Sinlung /
11 February 2014

Post-mortem report of Nido Tania reveals he died of severe head and lung injuries

By NISHIT DHOLABHAI

New Delhi, Feb 11 : Under pressure in the Nido Tania case, the Northeast MP’s Forum (NEMPF) today wrote to Prime Minister Manmohan Singh to set up a judicial commission and call an all-party meeting to discuss an anti-racial discrimination bill.

With crimes against Northeast youths turning into a political issue, the Centre is likely to call an all-party meeting tomorrow, sources said. The Union home ministry is also “contemplating” action against Delhi police.

The post-mortem report of Nido Tania, 19, has revealed that he died of severe head and lung injuries, police told Delhi High Court today. The police said the three persons arrested in the case earlier and charged with assault will now face murder charges.

The court also asked the Centre to give draft guidelines to the police by tomorrow to ensure safety of people from the Northeast living in New Delhi.

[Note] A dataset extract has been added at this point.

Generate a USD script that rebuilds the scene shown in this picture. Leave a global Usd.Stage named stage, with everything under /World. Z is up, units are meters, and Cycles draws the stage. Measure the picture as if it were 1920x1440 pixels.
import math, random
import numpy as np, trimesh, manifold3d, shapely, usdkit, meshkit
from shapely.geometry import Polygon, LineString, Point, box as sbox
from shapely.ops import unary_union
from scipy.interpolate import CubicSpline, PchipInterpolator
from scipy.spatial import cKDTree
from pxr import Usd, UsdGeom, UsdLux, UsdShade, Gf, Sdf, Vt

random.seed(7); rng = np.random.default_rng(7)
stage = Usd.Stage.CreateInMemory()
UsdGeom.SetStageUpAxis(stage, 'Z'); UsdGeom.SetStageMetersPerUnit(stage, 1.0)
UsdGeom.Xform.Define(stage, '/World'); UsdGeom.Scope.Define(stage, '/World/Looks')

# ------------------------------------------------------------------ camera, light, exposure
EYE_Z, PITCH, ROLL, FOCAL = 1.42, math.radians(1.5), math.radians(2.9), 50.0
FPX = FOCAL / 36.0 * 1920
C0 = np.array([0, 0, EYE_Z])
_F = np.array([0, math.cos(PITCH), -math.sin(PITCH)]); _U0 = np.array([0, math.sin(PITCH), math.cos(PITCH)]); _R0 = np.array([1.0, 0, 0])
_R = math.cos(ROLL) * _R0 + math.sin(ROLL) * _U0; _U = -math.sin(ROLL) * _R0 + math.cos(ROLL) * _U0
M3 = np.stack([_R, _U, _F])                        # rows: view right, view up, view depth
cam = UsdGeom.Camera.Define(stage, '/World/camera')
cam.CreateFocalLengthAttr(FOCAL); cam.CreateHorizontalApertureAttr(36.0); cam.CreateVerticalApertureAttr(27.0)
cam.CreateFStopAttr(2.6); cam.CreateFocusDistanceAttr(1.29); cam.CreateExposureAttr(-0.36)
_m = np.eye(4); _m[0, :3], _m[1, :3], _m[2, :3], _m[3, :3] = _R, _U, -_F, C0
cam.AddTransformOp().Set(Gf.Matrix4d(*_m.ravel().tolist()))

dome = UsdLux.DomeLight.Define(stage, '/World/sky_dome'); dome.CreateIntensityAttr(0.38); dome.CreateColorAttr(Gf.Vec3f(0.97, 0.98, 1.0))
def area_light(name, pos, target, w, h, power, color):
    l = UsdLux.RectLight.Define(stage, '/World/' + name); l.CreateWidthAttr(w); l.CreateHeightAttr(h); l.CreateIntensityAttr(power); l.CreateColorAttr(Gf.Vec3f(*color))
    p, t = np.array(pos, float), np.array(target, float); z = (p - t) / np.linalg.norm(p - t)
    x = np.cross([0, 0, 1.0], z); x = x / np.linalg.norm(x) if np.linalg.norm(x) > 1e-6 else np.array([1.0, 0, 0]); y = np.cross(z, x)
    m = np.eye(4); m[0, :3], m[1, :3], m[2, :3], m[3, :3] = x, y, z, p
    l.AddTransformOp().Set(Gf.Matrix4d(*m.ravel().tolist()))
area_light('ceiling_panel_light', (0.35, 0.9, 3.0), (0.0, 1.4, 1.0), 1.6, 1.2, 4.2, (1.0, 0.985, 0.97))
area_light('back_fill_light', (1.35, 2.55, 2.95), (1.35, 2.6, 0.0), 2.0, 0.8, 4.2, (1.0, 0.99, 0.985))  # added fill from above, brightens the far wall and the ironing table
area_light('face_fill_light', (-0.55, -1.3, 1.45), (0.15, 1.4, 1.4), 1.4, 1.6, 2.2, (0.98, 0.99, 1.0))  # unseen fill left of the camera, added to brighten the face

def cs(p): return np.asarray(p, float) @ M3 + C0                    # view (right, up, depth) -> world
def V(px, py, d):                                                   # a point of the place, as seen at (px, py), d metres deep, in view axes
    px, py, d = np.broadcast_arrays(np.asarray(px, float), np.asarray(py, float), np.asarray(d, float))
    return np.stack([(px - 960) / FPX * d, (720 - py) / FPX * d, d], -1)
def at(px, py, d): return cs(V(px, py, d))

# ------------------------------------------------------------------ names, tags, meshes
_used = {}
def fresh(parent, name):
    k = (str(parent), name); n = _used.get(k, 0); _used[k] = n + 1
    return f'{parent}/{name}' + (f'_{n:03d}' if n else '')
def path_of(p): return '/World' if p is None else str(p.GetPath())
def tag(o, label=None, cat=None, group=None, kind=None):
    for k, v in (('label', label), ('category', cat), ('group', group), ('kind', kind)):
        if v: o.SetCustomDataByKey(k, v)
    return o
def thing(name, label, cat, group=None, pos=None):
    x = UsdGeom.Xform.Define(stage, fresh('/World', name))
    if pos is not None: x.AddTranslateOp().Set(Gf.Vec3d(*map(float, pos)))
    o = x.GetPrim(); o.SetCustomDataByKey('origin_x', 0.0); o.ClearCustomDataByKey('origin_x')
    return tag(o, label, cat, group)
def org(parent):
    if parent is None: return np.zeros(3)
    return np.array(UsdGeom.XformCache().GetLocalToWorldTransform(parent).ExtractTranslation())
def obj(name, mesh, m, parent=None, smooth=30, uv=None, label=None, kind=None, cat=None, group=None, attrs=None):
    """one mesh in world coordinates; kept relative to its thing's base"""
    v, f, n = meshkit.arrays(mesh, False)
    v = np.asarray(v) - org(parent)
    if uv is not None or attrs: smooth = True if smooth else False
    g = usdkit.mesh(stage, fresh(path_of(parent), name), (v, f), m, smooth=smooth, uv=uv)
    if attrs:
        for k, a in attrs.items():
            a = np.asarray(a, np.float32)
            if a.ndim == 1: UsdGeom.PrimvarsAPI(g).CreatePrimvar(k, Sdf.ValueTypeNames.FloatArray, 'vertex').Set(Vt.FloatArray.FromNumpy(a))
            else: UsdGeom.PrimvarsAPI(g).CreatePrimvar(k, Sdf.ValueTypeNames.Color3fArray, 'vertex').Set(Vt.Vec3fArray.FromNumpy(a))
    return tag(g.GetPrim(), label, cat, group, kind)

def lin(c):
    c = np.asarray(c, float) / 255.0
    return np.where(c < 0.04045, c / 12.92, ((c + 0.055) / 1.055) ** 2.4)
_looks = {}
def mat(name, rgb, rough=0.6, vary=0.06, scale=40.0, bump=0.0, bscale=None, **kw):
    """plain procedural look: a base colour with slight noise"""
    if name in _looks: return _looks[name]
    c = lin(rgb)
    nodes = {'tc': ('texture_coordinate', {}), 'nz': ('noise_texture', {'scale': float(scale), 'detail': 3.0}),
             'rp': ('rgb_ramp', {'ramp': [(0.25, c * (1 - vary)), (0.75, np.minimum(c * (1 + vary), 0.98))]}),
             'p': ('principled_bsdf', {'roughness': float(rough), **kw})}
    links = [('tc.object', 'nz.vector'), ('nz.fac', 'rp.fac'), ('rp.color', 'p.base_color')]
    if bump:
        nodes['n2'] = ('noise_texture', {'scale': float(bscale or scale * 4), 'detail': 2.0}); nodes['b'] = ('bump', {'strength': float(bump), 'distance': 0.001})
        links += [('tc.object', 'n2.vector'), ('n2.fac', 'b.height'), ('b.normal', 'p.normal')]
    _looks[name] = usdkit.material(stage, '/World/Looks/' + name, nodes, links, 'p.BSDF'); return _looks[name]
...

Groups of students and NGOs protesting in the Tania case and against the rape of a minor girl from Manipur on Saturday came down heavily on the MPs for not raising their voices. Rejecting the Union home ministry’s committee of “retired bureaucrats” to address problems of northeasterners in cities, they insisted on an anti-racial discrimination legislation.

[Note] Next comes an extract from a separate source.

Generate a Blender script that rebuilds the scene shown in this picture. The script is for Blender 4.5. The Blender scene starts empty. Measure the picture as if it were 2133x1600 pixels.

The 39 MPs of the forum have, belatedly though, pushed for the agenda set by the protesters and politicians from the Northeast are rushing to Delhi. Manipur chief minister Okram Ibobi Singh spent time with the 14-year-old victim who was allegedly dragged over a hundred metres before being brutally raped.

Singh told The Telegraph that he was in favour of an anti-racism law.

“Call an all-party meeting to discuss ways and means of introducing and enacting the bill,” said one of the resolutions adopted by the NEMPF in a meeting on Saturday and included in the letter sent to the Prime Minister today.

While the Union home ministry has argued that a separate legislation may not be necessary if amendment to existing laws is possible, the BJP has apparently got one step ahead to virtually oppose racial discrimination. BJP leader Sushma Swaraj told a delegation, led by activist Binalakshmi Nepram, that Section 153A IPC was adequate and the protesters should not insist on a separate anti-racism legislation.

Nepram was accompanied by student leaders, Tripura king Pradyot Manikya Debbarma and Olympian boxer Shiva Thapa, who hails from Assam.

The group rejected the BJP’s argument and said the anti-racism law was not just for people from the Northeast but also for dealing with discrimination of people from the north in South India or the other way round and against non-locals in the Northeast.